Mankamentem książki jest to, iż Autor nie pokusił się o analizę środowiskową. Tak jak sytuację omawia nauczyciel wspomagający jednego z uczniów, tak mogłyby znaleść się w publikacji Hołuba głosy również mniej profesjonalnych uczestników zdarzeń codziennych. Na przykład kogoś z rodziny nieprzebywającego stale z dzieckiem, bądź lepiej zorientowanych w sytuacji sąsiadów, osób które albo stają się uczestnikami zdarzeń prywatnie, bądź na forum edukacyjnym, pozalekcyjnym. Trudniej o komentarz byłoby prosić rówieśników ze względu na wiek opisywanych dzieci, jednak mamy perełkę w postaci spojrzenia na sytuację z punktu nastoletniego Kacpra z zespołem Aspergera, jednego z bohaterów reportaży. Natomiast podsumowanie w wykonaniu psychologa diagnozującego zaburzenia ze spektrum autyzmu jest.. hmm.. też niewolne od stereotypów i uogólnień. Do końca nie pojmuje logiki, jaką posługuje się pan Neska podczas przedstawiania zagadnienia zachowań ludzi autystycznych, bo w pewnych momentach przywołuje przykłady, gdzie sam sobie przeczy.

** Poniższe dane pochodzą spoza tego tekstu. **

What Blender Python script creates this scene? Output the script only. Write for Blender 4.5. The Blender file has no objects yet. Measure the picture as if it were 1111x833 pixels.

Do dzieci trzeba mieć cierpliwość. Bez znaczenia czy występujemy w roli rodzica, terapeuty, nauczyciela. Bez tego nie będzie mieć znaczenia nasz stopień specjalizacji, ani nasze umiejętności negocjacji i pokłady asertywności. To wszystko wyblaknie przy zderzeniu z potrzebami konkretnego dziecka, które nie tylko krzyczy, rzuca się na chodniku, ale i w nas potrafi czymś rzucić. Jeśli z kolei dominująca okaże się chęć podporządkowania sobie dziecka tak w domu, jak i w placówce wychowawczej, to nie damy sobie rady i możemy zapomnieć o osiągnięciu sukcesu w pracy z dzieckiem neuronietypowym. Nie chodzi o to, żeby nie stawiać wymagań, nie pracować nad opanowywaniem niekorzystnych zachować, ale trzeba zrozumieć, ze takie dziecko nie zachowuje się tak jedynie przez przekorę, tylko przez nagromadzenie uciążliwych bodźców, które należy rozładować. To w zasadzie tak samo, jak w przypadku dziecka zdrowego, które jest czymś sfrustrowane i należy mu pomóc w przerobieniu negatywnych emocji w rozluźniającą sytuację. Tyle ze w każdej z tych sytuacji będziemy musieli zastosować inne strategie i będzie trzeba się liczyć z tym, że przy zaburzeniach trzeba wspierające czynność powtarzać wielokrotnie, aby osiągnąć sukces.
Kolejny raz, kiedy możemy po przeczytaniu książki odetchnąć z ulgą, że oto problemy, które nas bezpośrednio nie dotyczą i że nasz świat jest tak dobrze poukładany. Ale zastanówmy się, czy obok nie żyją właśnie tacy wymagający zwielokrotnionej uwagi ludzie, którym od czasu do czasu mogłaby się przydać nasza pomoc.